法案審議などの国会運営で優位に立つことができ、高市に追い風が吹くとみられたが、自民と維新の関係が微妙になった。3人は9月に維新を離脱した議員だったからだ。しかも、3人の与党入りを維新サイドに根回ししていなかったため、自民党に対する不信感が広がった。
維新代表の吉村洋文(大阪府知事)は12月1日、政府与党連絡会議後、記者団に「鈴木俊一・自民党幹事長からもう少し丁寧に話をすればよかった、という話があった。このことについて、私はそれ以上コメントすることはありません」と淡々と語った。
しかも、維新が「党是」と位置付ける国会議員の定数削減では、自民党と維新は衆院定数(465)の約1割を削減する法案を提出したものの、審議入りすら見通せない状況となり、「定数削減ができないときに、高市早苗首相は衆院解散をすべきだと思う」(維新前代表の馬場伸幸)などと反発した。
12月17日の会期末に向けて自民党と維新の温度差が広がり、連立解消に至れば高市政権も失速し、永田町は大きく混乱する。
永田町のジンクスで「関西出身の首相は短命」というのがある。一般的に関西地方は大阪、京都、兵庫、奈良、和歌山、滋賀の2府4県を指すが、過去の首相で関西出身者は、東久邇宮稔彦(京都府)と幣原喜重郎(大阪府)、宇野宗佑(滋賀県)の3人。奈良県出身の高市が4人目だ。
首相在職日数は東久邇宮が1945年8月17日~10月9日の54日で、幣原は45年10月9日~46年5月22日の226日、宇野も89年6月3日~8月10日の69日。いずれも短命内閣だ。自民党関係者は「高市政権は大丈夫だ。小泉純一郎政権や第2次安倍晋三政権のときと似ている。年を越せば長期政権が見えてくるだろう」と語る。
下落に転じる?
2026年の干支は「丙午」。株式市場の干支にまつわる相場格言では「辰巳天井、午尻下がり」とされる。26年は「株価が天井を打って下落に転じやすい年」なのだ。
実際、36年前の1990年は、巳年(89年)の大納会で3万8915円87銭の史上最高値を付けた株価が、バブル崩壊とともに一気に暴落している。
株式相場では「山高ければ谷深し」という格言もある。
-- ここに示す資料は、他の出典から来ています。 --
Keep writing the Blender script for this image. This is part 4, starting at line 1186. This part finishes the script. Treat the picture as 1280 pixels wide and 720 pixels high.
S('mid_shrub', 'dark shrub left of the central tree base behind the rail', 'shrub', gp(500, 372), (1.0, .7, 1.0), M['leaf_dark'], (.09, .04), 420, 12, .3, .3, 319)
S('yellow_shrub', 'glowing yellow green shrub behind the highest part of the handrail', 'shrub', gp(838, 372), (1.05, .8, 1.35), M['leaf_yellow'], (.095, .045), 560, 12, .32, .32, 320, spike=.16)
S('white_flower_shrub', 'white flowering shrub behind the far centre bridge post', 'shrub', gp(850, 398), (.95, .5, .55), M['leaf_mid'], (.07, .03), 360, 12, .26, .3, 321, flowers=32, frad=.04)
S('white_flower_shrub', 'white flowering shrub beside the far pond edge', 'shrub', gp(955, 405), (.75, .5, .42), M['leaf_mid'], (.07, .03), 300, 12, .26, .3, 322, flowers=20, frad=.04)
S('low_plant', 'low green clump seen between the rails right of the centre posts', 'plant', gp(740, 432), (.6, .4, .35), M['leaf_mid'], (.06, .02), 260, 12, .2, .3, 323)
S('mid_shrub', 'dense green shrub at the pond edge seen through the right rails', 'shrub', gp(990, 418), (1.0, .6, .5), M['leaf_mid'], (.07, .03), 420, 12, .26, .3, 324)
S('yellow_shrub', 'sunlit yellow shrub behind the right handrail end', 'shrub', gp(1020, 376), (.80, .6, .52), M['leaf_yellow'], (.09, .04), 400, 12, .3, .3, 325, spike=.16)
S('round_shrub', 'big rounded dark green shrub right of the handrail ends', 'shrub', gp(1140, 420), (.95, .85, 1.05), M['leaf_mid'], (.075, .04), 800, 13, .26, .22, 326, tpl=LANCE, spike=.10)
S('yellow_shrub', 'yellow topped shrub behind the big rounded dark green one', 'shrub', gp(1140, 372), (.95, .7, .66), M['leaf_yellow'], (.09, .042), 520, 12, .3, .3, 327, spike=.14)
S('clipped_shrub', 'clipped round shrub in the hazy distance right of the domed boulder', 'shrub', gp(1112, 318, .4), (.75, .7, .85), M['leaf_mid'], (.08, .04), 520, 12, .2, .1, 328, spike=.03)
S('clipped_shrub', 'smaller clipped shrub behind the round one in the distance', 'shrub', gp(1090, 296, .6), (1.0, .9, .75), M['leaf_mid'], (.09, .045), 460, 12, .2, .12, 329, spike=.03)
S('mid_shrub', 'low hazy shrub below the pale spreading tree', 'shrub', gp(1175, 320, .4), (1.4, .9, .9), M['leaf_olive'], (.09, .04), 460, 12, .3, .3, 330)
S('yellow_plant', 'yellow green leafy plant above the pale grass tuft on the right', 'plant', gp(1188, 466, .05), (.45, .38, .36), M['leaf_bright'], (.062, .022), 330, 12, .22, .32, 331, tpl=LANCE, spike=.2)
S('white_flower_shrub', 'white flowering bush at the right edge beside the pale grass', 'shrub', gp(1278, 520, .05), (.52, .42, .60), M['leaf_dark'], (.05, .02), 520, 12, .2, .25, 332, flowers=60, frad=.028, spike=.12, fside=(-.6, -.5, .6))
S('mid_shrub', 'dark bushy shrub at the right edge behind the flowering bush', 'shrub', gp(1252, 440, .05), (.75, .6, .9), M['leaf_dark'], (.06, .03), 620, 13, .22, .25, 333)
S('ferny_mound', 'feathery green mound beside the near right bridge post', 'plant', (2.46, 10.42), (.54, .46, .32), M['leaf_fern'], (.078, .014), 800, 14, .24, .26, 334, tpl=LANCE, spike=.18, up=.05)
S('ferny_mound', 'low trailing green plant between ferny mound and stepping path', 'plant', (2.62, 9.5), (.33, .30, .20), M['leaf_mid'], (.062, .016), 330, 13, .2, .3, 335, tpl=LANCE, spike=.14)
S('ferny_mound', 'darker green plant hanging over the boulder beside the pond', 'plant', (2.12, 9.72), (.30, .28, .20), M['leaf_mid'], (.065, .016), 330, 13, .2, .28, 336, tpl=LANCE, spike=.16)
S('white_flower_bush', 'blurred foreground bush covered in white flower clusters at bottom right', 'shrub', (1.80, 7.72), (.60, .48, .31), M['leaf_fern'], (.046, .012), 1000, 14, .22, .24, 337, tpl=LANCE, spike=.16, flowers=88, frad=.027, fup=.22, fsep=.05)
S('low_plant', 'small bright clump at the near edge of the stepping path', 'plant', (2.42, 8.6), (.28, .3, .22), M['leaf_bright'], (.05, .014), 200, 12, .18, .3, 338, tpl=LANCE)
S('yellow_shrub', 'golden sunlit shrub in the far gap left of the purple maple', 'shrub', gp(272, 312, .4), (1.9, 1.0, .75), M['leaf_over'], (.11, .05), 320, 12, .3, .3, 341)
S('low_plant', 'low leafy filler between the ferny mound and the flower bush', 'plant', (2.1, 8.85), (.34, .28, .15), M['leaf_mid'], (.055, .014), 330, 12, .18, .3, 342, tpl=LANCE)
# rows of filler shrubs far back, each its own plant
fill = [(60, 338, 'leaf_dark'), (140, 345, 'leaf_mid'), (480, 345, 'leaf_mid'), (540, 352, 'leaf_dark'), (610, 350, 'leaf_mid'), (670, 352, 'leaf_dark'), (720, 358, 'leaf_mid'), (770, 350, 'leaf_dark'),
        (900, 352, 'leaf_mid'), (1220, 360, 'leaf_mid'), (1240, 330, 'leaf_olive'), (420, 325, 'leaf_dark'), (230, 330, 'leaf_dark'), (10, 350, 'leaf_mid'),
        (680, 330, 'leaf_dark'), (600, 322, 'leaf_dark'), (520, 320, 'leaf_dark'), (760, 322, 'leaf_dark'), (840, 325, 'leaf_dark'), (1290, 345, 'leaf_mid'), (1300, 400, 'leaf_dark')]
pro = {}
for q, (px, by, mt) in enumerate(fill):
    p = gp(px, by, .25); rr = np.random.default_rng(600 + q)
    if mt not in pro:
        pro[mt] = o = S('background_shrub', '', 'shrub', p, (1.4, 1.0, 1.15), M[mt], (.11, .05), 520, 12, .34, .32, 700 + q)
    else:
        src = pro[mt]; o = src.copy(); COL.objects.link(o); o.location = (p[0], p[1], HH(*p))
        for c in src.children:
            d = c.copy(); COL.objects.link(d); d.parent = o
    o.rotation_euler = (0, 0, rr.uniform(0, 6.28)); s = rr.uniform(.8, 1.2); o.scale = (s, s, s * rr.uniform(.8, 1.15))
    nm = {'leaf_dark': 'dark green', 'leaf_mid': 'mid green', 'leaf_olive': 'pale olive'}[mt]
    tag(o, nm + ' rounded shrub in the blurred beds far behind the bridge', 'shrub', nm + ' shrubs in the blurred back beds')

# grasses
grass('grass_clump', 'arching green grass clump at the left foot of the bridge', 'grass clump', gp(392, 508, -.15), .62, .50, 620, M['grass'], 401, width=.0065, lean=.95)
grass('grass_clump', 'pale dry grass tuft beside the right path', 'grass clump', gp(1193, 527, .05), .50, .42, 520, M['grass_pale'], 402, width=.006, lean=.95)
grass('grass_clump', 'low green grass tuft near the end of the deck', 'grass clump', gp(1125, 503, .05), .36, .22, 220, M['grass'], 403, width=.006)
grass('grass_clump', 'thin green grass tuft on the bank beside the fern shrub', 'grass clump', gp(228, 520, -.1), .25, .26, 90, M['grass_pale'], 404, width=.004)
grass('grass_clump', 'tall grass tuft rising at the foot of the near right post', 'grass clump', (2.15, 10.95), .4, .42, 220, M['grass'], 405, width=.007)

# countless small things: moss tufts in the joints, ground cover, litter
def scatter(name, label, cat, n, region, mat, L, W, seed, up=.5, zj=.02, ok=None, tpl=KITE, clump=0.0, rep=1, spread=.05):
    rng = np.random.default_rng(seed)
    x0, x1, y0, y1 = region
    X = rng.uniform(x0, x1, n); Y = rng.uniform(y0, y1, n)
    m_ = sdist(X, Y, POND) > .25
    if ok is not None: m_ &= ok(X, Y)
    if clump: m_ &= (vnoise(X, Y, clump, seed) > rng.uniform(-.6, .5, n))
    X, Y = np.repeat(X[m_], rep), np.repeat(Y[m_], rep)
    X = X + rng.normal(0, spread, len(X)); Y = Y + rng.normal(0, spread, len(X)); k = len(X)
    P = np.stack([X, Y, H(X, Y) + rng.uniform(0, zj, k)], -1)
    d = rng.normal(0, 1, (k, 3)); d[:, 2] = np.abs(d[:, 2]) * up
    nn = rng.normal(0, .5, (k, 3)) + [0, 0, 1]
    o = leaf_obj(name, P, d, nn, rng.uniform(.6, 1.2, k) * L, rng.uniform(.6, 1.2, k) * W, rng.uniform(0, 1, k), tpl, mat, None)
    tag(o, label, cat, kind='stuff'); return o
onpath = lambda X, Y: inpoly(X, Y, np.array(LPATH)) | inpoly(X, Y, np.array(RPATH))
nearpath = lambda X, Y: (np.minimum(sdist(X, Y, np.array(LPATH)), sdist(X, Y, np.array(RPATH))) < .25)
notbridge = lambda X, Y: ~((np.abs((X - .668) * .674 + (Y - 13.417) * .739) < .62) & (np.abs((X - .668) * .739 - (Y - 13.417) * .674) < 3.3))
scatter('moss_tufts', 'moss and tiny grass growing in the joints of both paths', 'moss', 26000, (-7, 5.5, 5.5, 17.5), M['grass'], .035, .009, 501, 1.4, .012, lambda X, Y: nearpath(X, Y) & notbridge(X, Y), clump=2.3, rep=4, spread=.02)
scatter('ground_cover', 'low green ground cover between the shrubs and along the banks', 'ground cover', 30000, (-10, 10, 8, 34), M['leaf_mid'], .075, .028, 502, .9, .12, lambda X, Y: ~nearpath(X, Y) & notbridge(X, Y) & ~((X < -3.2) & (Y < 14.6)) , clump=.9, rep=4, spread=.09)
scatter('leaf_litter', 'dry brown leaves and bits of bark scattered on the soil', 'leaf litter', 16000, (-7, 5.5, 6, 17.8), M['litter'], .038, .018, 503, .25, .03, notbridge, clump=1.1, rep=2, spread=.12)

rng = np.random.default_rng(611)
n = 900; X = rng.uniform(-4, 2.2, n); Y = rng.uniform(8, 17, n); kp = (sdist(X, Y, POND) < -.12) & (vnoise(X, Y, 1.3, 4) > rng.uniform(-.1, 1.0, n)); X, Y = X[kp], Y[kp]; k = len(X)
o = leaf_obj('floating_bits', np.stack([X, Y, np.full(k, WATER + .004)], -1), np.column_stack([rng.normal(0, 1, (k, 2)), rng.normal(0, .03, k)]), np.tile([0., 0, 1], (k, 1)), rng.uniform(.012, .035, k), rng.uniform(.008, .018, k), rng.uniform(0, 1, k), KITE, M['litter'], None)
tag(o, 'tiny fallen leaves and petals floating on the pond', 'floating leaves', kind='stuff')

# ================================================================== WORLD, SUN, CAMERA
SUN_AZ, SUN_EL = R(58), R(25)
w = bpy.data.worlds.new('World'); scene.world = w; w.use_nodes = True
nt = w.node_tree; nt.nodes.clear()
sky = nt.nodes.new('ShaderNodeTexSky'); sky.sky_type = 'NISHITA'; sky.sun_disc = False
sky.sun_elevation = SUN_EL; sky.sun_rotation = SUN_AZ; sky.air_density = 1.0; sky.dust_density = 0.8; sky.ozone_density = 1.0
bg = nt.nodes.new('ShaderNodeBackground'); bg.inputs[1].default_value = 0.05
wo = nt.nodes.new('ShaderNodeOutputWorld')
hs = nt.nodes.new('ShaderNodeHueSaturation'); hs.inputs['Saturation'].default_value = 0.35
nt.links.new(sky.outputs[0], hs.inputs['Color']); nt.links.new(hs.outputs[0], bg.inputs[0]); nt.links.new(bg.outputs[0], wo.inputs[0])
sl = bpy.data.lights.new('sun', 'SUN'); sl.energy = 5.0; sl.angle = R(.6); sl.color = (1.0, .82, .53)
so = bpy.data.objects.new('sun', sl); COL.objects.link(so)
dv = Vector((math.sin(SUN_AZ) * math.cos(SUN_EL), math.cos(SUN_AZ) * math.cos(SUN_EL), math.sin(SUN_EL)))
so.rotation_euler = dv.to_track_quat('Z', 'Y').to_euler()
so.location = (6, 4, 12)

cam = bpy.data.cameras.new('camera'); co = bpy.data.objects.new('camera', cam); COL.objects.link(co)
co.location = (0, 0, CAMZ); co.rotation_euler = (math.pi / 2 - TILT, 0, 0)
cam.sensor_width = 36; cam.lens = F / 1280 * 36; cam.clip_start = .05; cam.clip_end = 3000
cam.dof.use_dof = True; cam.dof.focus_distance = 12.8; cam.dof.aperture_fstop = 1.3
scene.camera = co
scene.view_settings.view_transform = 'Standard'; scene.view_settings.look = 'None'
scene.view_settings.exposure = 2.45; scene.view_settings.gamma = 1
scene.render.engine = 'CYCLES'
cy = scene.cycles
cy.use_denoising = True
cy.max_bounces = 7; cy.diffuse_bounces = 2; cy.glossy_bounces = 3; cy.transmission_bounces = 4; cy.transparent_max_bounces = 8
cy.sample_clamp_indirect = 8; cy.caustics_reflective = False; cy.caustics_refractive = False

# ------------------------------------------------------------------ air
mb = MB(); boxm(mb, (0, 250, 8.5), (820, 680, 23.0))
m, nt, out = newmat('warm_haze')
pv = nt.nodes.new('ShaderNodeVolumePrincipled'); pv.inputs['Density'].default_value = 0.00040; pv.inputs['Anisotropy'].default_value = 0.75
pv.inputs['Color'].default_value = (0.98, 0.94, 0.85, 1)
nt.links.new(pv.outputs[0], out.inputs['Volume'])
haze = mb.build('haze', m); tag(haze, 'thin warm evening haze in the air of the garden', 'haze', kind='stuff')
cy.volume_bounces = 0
内閣支持率と株式相場を重ね合わせることはできないが、高市を推す若い世代には高市に対する漠然とした「期待」が大きいことからも、「責任ある積極財政」に基づく成長戦略や「秩序ある共生社会」を掲げた外国人政策、「防衛力の強化」のための防衛費増額前倒しといった「高市カラー」の政策を確実に推し進めなければ、期待は一瞬にして失望に変わりかねない。
高市本人が「未来への不安を希望に変えたい」と訴えるように、戦争や紛争が続き世界秩序が不安定化し、生成AI(人工知能)の登場などで日常生活も急速に変化する中で、人口減少と少子化・高齢化が進む日本をどう再生させ、次世代に引き継ぐのか。